Wednesday, October 13, 2010

Oh, It's Love

I heard Train's "If It's Love" on the radio yesterday while driving home from work and have since decided that this is the most realistically pro-family, pro-marriage, pro-real love song currently in mainstream music. Don't believe me? Listen to it!

And here's a few favorite stanzas, just for kicks:

"I confess you are the best thing in my life/ But I'm afraid when I hear stories/ About a husband and wife/ There's no happy endings/ No Henry Lee/ But you are the greatest thing about me"

Chorus: "If it's love/ And we decide that it's forever/ No one else could do it better/ If it's love/ And we're two birds of a feather/ Then the rest is just whenever/ And if I'm addicted to loving you/ And you're addicted to my love too/ We can be them two birds of a feather/ That flock together/ Love, love/ Got to have something to keep us together/ Love, Love/ That's enough for me"

"We can travel to Spain where the rain falls/ Mainly on the plain side and sing/ sounds insane 'cause it is/ we can laugh, we can sing/ Have ten kids and give them everything"

Living with my family again makes me appreciate realistic and traditional relationships like my parents' (who celebrated their 25th anniversary this past summer) in these times when people attempt to re-define marriage without any regard to gender and the role it plays in society or consequences of actions. 

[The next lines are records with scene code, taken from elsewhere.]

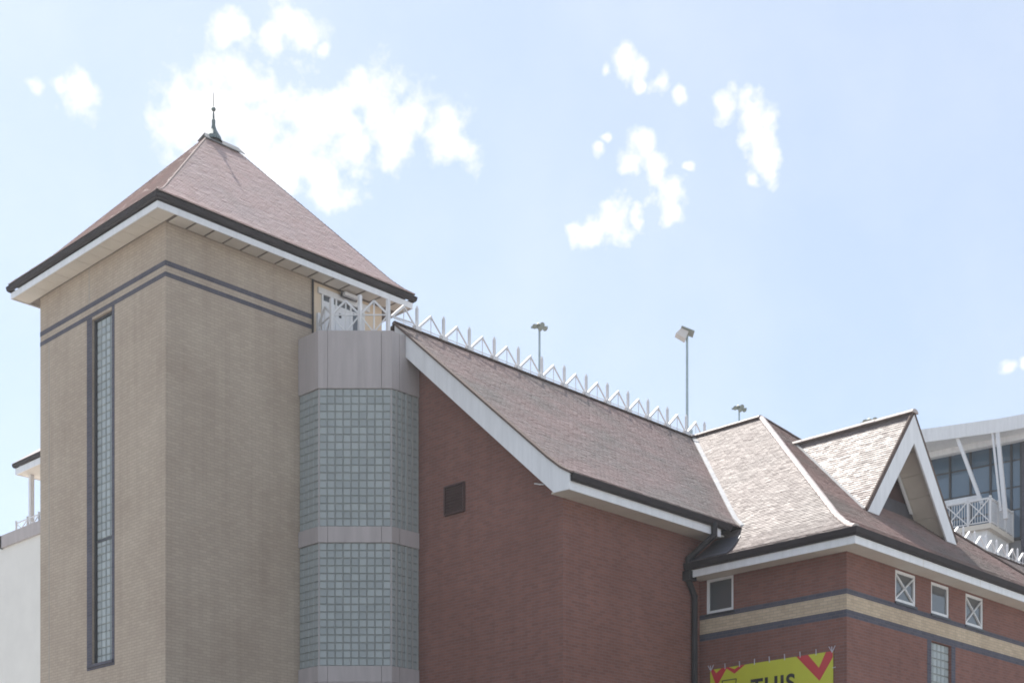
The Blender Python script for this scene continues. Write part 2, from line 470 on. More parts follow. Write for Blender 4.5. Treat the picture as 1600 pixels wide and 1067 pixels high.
def deck_rows(mb, P0, A, I, prof, rng, n=24):
    P0 = Vector(P0); A = Vector(A); I = Vector(I)
    pt = [p[0] for p in prof]; pz = [p[1] for p in prof]
    ts = sorted(set(list(np.linspace(0, pt[-1], n)) + pt))
    for a, b in zip(ts, ts[1:]):
        ra, rb = rng(a + 1e-4), rng(b - 1e-4)
        za, zb = np.interp(a, pt, pz) - 0.004, np.interp(b, pt, pz) - 0.004
        for (l0, r0), (l1, r1) in zip(ra, rb):
            def q(x, t, z): p = P0 + A * x + I * t; return (p.x, p.y, z)
            mb.face([q(l0, a, za), q(r0, a, za), q(r1, b, zb), q(l1, b, zb)])

_capcache = {}
def cap_tiles(parent, name, pts, rad=0.11, step=0.34, mat='hip', squash=0.8):
    """half-round cover tiles laid along a 3D polyline, one object each"""
    for a, b in zip(pts, pts[1:]):
        a = Vector(a); b = Vector(b); d = b - a; ln = d.length
        if ln < 0.05: continue
        n = max(1, round(ln / step)); st = ln / n; d.normalize()
        key = (round(d.x, 3), round(d.y, 3), round(d.z, 3), round(st, 3), rad, mat, squash)
        if key not in _capcache:
            mb = MB(); side = d.cross(Vector((0, 0, 1))).normalized(); up = side.cross(d)
            r0, r1 = rad * 1.03, rad * 0.98
            ang = [math.pi * k / 6 for k in range(7)]
            lo = [side * math.cos(t) * r0 + up * (math.sin(t) * r0 * squash - 0.03) for t in ang]
            hi = [side * math.cos(t) * r1 + up * (math.sin(t) * r1 * squash - 0.03) + d * (st * 1.04) for t in ang]
            mb.hexa(lo, hi); me = mb.mesh(name); me.materials.append(M[mat]); _capcache[key] = me
        for k in range(n):
            o = bpy.data.objects.new(name, _capcache[key]); col.objects.link(o)
            o.parent = parent
            o.location = a + d * (st * k) + Vector((0, 0, 0.03))
            o.rotation_euler = (random.gauss(0, .006), random.gauss(0, .006), random.gauss(0, .006))

def soffit_run(parent, horizontal, c0, c1, a0, a1, z, step=0.55, name='soffit_board', gap=.006):
    """soffit boards side by side along a run: horizontal='x' runs along X between y c0..c1"""
    n = max(1, round((a1 - a0) / step)); st = (a1 - a0) / n
    for k in range(n):
        lo, hi = a0 + k * st + gap, a0 + (k + 1) * st - gap
        dz = random.uniform(-0.003, 0.003)
        b = (lo, hi, c0, c1, z + dz, z + 0.018 + dz) if horizontal == 'x' else (c0, c1, lo, hi, z + dz, z + 0.018 + dz)
        pbox(name, 'soffit', parent, *b)

# ================================================================== ground
g = MB(); g.box(-1500, 1500, -1500, 1500, -0.3, 0.0)
o = part('ground', g, 'asphalt'); o['kind'] = 'structure'
dark_mb = MB(); dark_mb.box(-14, 25.4, 6, 30.8, -0.05, 0.004)  # dark sheet added on unseen ground to cut light bounced onto the walls
o = part('added_dark_ground', dark_mb, 'bounce_cut_dark'); o['kind'] = 'structure'

# ================================================================== tan brick stair tower
TU0, TU1, TV0, TV1 = 19.749, 26.67, 31.218, 37.392
TS = 18.82                                     # soffit height
tower = thing('stair_tower', (23.2, 34.3, 0), 'tan brick stair tower with steep tiled hip roof, finial and glass block bay', 'tower')

SL = (33.685, 34.66, 8.56, 17.45)              # slot window opening on the left face (y0, y1, z0, z1)
mb = MB()
facade(mb, 'x', TU0, TV0, TV1, 0, TS + 0.1, [SL], 0.16)
facade(mb, 'y', TV0, TU0, 24.25, 0, TS + 0.1)
mb.face([(24.25, TV0, 0), (24.25, TV0 + 0.09, 0), (24.25, TV0 + 0.09, TS + .1), (24.25, TV0, TS + .1)])
facade(mb, 'x', TU1, TV0 + 0.09, TV1, 0, TS + 0.1)
facade(mb, 'y', TV1, TU0, TU1, 0, TS + 0.1)
wall = part('wall', mb, 'tan', tower)
for z0, z1 in ((17.785, 17.905), (17.515, 17.632)):
    mb = MB()
    if z0 > 17.7:
        mb.sweep([(TU0, TV1), (TU0, TV0), (24.18, TV0)], [(-0.02, z0), (0.006, z0), (0.006, z1), (-0.02, z1)][::-1])
        part('brick_band', mb, 'blue', tower)
    else:
        mb.sweep([(TU0, TV1), (TU0, TV0), (24.18, TV0)], [(-0.02, z0), (0.006, z0), (0.006, z1), (-0.02, z1)][::-1])
        part('brick_band', mb, 'blue', tower)
pbox('movement_joint', 'mullion', tower, TU0 - .004, TU0 + .01, 34.80, 34.815, 17.91, TS)
pbox('movement_joint', 'mullion', tower, TU0 - .004, TU0 + .01, 36.9, 36.915, 0, 17.51)
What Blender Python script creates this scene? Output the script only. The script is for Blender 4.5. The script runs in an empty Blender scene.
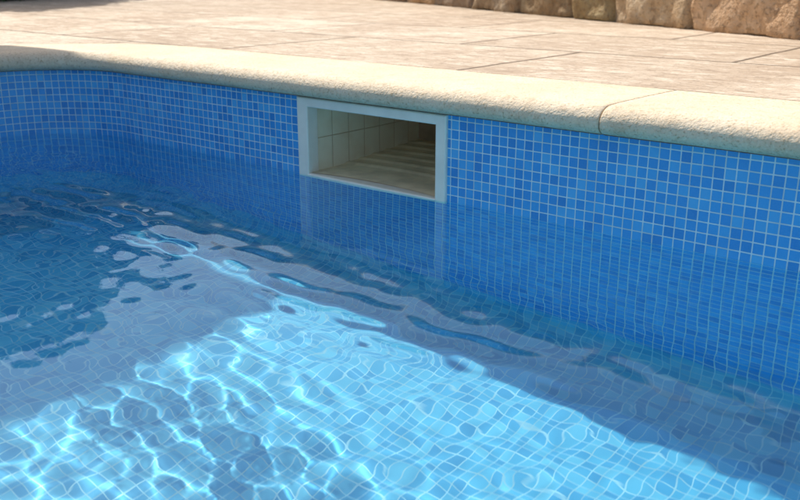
import bpy, math, random
import numpy as np
from mathutils import Vector
random.seed(4); rng=np.random.default_rng(21)
S=bpy.context.scene
S.view_settings.view_transform='Standard'; S.view_settings.look='None'; S.view_settings.exposure=0
COL=S.collection

# ---------- key dimensions (metres, water level z=0) ----------
YW=1.52; XL=-2.60; XR=3.2; YN=-1.5; R=0.30; RO=.3
ZW=.19; ZC=.24; FLOOR=-.62
SX0,SX1=-1.585,-1.14; SZ0,SZ1=-.016,.186

# ---------- helpers ----------
def new_obj(name,verts,faces,mat=None,smooth=False,parent=None,uvs=None):
    me=bpy.data.meshes.new(name); me.from_pydata([tuple(v) for v in verts],[],[tuple(f) for f in faces]); me.update()
    if uvs is not None:
        uvl=me.uv_layers.new(name='UVMap')
        for i,l in enumerate(me.loops): uvl.data[i].uv=uvs[i]
    ob=bpy.data.objects.new(name,me); COL.objects.link(ob)
    if mat: me.materials.append(mat)
    if smooth: me.polygons.foreach_set('use_smooth',[True]*len(me.polygons))
    if parent: ob.parent=parent
    return ob
def empty(name):
    e=bpy.data.objects.new(name,None); COL.objects.link(e); return e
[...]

Life has not been rainbows and bunnies, but it has been the good life. My dad does his utmost best for my mom and us kids. My mom turned down med school on her own volition because she wanted to raise a lot of kids (she still works, still has the white lab coat- just an alternate role). My parents are very different people, but they have a solid working relationship, keep the faith, and put their kids first. I'm definitely lucky; there is a comfort in knowing my parents will never separate, even when issues arise, and that has taught me a lot.

My family in Michigan, Summer 2007
People who do not have many kids are really missing out. I mean that. Having a big family is hard, fun, challenging and provides more unconditional love than I know what to do with. My siblings and I joke about how we can always tell when people are only children. They might as well have a neon sign over their head, because their interrelating skills makes them a prime example of why people having more kids really would make this world a better place.*

My big family (nuclear and extended) makes me think about others and focus my energy on giving to them as they give to me. Relationships are a lot about compromise and so is love. Not compromising values, but priorities- I'd rather read a book than empty the dishwasher, for example, or sleep in than take a sibling to school early in the morning, but the latters help the family and the formers help me.

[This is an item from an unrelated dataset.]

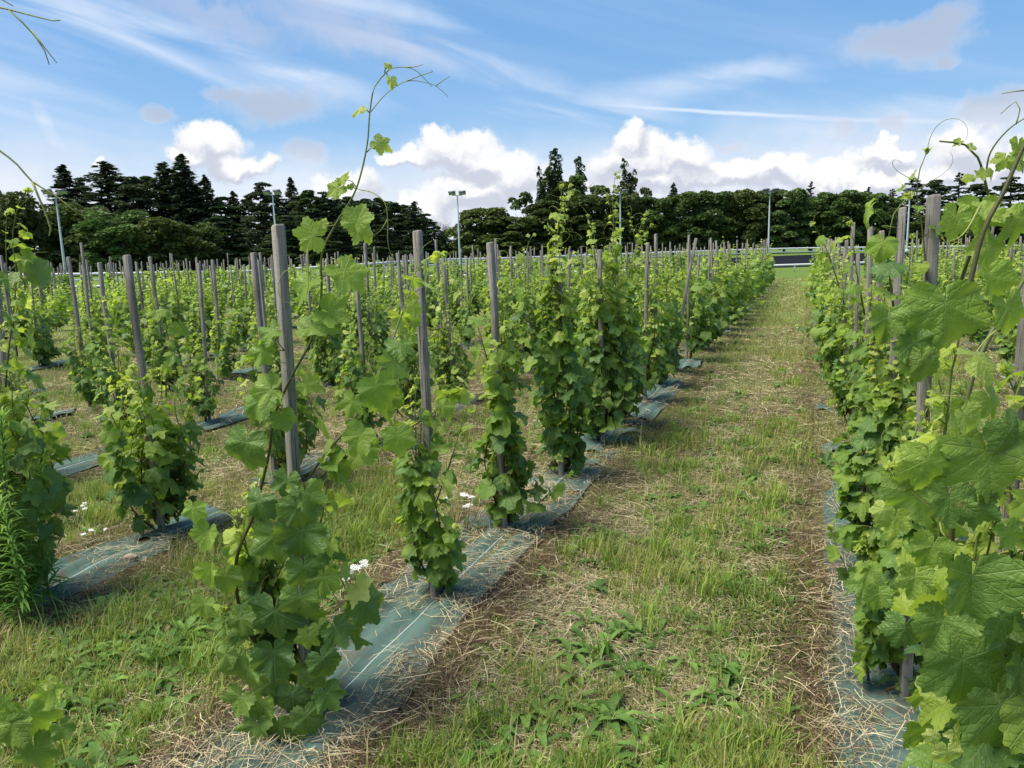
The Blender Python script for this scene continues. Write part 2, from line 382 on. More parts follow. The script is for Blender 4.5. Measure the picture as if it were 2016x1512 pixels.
# ------------------------------------------------------------------ ground, track
def build_ground():
    ri = np.concatenate([[.0], np.geomspace(.35, 900, 230)]); na = 420
    a = np.arange(na) * 2 * math.pi / na
    # more angular detail ahead of the camera
    a = a + .55 * np.sin(a); X = ri[1:, None] * np.sin(a); Y = ri[1:, None] * np.cos(a)
    # compress angles to the forward side: a=0 is ahead
    a2 = np.arange(na) * 2 * math.pi / na; a2 = a2 - .62 * np.sin(a2); X = ri[1:, None] * np.sin(a2); Y = ri[1:, None] * np.cos(a2)
    V = np.stack([X, Y, gz(X, Y)], -1).reshape(-1, 3); V = np.vstack([V, [[0, 0, gz(0, 0)]]])
    m = len(ri) - 1; i = np.arange(m - 1)[:, None] * na; j = np.arange(na)[None]; k = (j + 1) % na
    Q = np.stack([i + j, i + na + j, i + na + k, i + k], -1).reshape(-1, 4)
    T = np.stack([np.full(na, len(V) - 1), np.arange(na), (np.arange(na) + 1) % na], -1)
    o = link('ground', mesh('ground', V, [T, Q], M_GROUND, smooth=True)); tag(o, 'grassy soil of the vineyard with dry mown hay', kind='structure')
build_ground()
RAILPX = [(-300, 545, 52), (50, 541, 53), (300, 537, 55), (500, 533, 57), (700, 521, 60), (850, 512, 66), (1000, 508, 74), (1250, 499, 84), (1560, 489, 94), (1800, 486, 96), (2016, 483, 96), (2350, 478, 97)]
RAIL = [at(x, y, Y) for x, y, Y in RAILPX]
LOWPX = [(-300, 574, 37), (300, 562, 37.5), (700, 549, 38), (1100, 538, 38.5), (1558, 523, 39.5), (1900, 512, 40), (2350, 500, 40)]
LOW = [gr(x, y + 12) for x, y, Y in LOWPX]
def build_track():
    inner = np.array([[p[0], p[1] + 7] for p in LOW]); outer = np.array([[p[0], p[1] - 1.5] for p in RAIL])
    n = 40
    def res(P, n):
        d = np.concatenate([[0], np.cumsum(np.linalg.norm(np.diff(P, axis=0), axis=1))]); t = np.linspace(0, d[-1], n)
        return np.stack([np.interp(t, d, P[:, 0]), np.interp(t, d, P[:, 1])], -1)
    a, b = res(inner, n), res(outer, n)
    V = np.concatenate([np.c_[a, np.full(n, .012)], np.c_[b, np.full(n, .012)]])
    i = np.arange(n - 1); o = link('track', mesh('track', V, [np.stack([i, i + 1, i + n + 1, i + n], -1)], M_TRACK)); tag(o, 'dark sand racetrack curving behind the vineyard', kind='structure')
build_track()

# ------------------------------------------------------------------ rails and floodlights
def make_rail(name, label, P, ztops, rail_r, spacing, post_r, rails):
    P = np.array(P); root = link(name, None, loc=(P[0][0], P[0][1], 0)); tag(root, label, 'railing')
    off = np.array([P[0][0], P[0][1], 0]); S = spline(np.c_[P[:, :2], ztops], 1.5)
    for dz, rr in rails:
        V, Fs = tube(S + [0, 0, dz], rr, 8); link('rail', mesh('rail', V - off, Fs, M_WHITE, smooth=True), root)
    d = np.concatenate([[0], np.cumsum(np.linalg.norm(np.diff(S[:, :2], axis=0), axis=1))]); n = min(99, int(d[-1] / spacing))
    V, Fs = tube(np.array([[0, 0, 0], [0, 0, .5], [0, 0, 1.]]), post_r, 6); pm = mesh('post', V, Fs, M_WHITE)
    for t in np.linspace(d[0], d[-1], n):
        x, y, z = (np.interp(t, d, S[:, q]) for q in range(3)); link('post', pm, root, (x - off[0], y - off[1], 0), scale=(1, 1, z))
    return root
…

A lot of my friends have moved out of town and are having adventures elsewhere. They don't know if they'll come back. My college friends are dispersing too. But, like my mom, I made a choice too. I've moved back to my hometown. Life is a series of choices and consequences. I was offered a fellowship in DC for post-college employment, but when I got the phone call, I saw my future life flash before my eyes: I would work all the time. I would be paid to write about politics. Life would seriously be the bomb-diggity. I wouldn't know how to leave.

That's when it hit me. I didn't want that life. My former boss told a co-worker and I once that we shouldn't have kids until much later in life because our life would stop. All we'd do is take care of the kids. We wouldn't be able to travel or have any fun anymore, essentially. 

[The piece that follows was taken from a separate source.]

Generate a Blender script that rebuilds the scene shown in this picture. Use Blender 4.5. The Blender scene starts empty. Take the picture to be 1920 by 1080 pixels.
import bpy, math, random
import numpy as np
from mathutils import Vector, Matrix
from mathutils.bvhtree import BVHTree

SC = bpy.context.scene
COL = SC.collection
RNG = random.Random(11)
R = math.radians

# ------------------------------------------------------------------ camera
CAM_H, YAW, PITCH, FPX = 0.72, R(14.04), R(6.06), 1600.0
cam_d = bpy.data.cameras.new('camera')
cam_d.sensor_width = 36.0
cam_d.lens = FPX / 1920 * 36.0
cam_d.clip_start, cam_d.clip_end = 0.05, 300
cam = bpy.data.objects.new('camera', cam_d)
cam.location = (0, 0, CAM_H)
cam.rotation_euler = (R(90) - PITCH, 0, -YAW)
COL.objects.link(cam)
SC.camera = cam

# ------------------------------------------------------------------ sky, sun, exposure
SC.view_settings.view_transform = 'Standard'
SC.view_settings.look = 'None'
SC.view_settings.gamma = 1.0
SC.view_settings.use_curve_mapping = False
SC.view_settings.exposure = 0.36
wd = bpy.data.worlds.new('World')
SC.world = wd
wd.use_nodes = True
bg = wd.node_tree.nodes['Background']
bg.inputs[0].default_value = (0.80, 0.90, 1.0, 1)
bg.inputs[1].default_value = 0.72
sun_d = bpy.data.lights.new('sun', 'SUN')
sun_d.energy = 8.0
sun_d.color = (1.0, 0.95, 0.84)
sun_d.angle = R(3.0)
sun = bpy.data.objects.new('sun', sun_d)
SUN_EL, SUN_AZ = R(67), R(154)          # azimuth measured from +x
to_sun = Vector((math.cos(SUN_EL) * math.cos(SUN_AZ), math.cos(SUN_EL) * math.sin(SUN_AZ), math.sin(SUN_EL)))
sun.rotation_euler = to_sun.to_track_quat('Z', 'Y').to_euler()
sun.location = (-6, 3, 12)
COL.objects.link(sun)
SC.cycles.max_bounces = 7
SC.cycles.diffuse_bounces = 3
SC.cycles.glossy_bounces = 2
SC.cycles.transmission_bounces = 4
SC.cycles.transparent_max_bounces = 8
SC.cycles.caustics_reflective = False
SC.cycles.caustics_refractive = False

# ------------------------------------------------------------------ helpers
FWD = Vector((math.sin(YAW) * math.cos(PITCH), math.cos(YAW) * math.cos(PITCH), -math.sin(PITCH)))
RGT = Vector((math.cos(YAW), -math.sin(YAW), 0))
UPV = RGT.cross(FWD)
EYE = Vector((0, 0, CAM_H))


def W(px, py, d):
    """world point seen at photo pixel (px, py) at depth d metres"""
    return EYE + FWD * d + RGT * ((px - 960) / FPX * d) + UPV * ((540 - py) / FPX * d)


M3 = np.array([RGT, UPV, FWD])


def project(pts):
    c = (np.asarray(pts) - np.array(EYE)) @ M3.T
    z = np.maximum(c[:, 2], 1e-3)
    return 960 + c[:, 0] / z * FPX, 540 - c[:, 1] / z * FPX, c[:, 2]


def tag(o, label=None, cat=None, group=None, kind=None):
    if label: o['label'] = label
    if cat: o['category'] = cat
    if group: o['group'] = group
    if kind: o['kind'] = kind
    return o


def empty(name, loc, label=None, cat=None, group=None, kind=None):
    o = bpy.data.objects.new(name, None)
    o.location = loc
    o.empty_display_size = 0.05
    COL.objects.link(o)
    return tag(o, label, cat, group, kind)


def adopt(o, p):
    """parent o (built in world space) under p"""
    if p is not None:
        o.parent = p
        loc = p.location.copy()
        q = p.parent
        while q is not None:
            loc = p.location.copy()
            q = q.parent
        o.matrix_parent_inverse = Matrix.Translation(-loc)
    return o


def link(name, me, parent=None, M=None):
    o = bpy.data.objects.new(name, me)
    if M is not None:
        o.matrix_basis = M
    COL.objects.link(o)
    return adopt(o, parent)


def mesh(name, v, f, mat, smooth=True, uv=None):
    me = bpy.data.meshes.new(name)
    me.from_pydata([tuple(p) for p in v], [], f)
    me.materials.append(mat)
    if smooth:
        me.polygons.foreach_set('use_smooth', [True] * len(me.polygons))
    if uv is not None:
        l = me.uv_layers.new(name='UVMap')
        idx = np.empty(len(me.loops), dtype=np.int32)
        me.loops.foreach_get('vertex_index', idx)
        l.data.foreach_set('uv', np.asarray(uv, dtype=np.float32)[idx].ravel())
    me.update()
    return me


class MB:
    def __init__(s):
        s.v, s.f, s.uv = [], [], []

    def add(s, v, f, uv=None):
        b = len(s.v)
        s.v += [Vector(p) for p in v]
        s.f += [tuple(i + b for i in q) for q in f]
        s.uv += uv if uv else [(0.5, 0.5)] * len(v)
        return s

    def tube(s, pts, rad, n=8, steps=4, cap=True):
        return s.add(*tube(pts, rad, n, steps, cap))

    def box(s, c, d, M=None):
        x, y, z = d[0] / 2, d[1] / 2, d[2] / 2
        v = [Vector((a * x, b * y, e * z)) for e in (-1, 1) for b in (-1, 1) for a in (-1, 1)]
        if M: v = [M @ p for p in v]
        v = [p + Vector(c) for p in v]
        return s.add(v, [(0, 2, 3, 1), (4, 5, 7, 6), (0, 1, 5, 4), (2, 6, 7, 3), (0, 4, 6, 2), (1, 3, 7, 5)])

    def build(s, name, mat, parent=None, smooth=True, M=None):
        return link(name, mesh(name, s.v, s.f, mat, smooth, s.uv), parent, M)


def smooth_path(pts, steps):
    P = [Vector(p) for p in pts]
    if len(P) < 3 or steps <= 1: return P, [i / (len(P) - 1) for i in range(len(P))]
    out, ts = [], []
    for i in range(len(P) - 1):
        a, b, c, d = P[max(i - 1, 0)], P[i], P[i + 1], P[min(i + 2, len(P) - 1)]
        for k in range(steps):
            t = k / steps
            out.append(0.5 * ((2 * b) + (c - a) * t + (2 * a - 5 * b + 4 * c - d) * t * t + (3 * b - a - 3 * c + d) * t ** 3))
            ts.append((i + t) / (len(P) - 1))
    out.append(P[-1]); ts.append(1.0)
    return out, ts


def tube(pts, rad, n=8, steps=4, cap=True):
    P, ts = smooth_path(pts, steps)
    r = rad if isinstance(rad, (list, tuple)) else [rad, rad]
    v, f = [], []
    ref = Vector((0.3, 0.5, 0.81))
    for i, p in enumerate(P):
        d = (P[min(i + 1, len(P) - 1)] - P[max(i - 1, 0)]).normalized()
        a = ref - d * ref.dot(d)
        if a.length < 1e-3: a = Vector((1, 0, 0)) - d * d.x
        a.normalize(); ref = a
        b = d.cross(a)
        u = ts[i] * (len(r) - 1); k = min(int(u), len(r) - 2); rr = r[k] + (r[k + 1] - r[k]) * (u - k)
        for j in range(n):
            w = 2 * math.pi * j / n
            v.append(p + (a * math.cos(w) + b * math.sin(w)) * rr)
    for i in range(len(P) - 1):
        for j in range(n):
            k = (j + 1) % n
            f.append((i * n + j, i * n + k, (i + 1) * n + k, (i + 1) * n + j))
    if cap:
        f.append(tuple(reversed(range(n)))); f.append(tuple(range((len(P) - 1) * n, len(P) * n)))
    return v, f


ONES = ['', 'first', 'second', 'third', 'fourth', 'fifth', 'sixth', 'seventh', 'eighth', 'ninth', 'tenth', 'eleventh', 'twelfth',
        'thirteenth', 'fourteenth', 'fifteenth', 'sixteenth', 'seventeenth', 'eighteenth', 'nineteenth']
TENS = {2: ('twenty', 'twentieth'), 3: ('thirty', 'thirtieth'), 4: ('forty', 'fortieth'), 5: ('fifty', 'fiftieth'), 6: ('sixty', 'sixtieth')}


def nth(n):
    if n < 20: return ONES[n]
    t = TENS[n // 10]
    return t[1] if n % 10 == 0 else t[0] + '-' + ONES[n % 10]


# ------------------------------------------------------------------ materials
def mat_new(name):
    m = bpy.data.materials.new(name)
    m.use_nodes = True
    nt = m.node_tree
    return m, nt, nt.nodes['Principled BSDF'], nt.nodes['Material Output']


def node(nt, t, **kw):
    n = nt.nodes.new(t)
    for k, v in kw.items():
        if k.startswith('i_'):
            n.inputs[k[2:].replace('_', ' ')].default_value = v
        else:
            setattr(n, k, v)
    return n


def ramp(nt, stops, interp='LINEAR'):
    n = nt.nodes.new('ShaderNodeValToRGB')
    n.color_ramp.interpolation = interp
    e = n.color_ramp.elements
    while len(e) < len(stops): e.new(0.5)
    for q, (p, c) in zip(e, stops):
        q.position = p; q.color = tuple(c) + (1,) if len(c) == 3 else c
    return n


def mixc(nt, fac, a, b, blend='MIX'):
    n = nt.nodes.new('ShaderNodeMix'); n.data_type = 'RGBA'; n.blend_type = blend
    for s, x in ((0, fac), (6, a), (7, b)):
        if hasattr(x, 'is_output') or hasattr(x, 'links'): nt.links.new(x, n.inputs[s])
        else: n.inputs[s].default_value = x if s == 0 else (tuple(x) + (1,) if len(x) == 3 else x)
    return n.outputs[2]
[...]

I completely disagree. People who don't think kids are fun are bores. Kids will put their little bodies in sleeping bags and propel themselves down steep steps. Kids can color for hours. Kids make intricate plots involving the same Barbies/ Play mobiles/ Legos and use different voices for different characters to boot. Kids are little sponges and actually want to learn and grow into little humans. At least, that's what my experience has been, and was my childhood.

Your mother probably warned you about us.
Today is an exciting day! First off, today is Founders Day for my sorority, which was founded 140 years ago today. Secondly, it is Margaret Thatcher's 85th birthday. Finally and most importantly, it is my sister's 21st birthday! Yes, she is still this cool:

Have a great day!

*Trent posted an article from the Weekly Standard entitled "America's One-Child Policy" that is worth a read.


  1. 10 Kids!!! That's like my family. I am going to have to play this for my parents who are going to celebrate 40 years next year. I can't wait. I am trying to send them to Austria for two weeks!!! I want a big family too. But not 10. It's hard with ten. My parents will be celebrating their 40th wedding anniversary along with the high school graduation of their last child. That's a little much I think, although I sure am grateful for their work and their efforts with each of us. I think 5 is good. But then again, it's not really just up to me is it. Just not three. I will tell you later if you want to know, but I refuse to have three children. Have a great Thursday, Julie! Happy Birthday to your sister too!!! Take her to the Hofbrau house when you get a chance!

  2. I am guessing it has something to do with being uneven... but nice idea about the Hofbrau House! I love that place!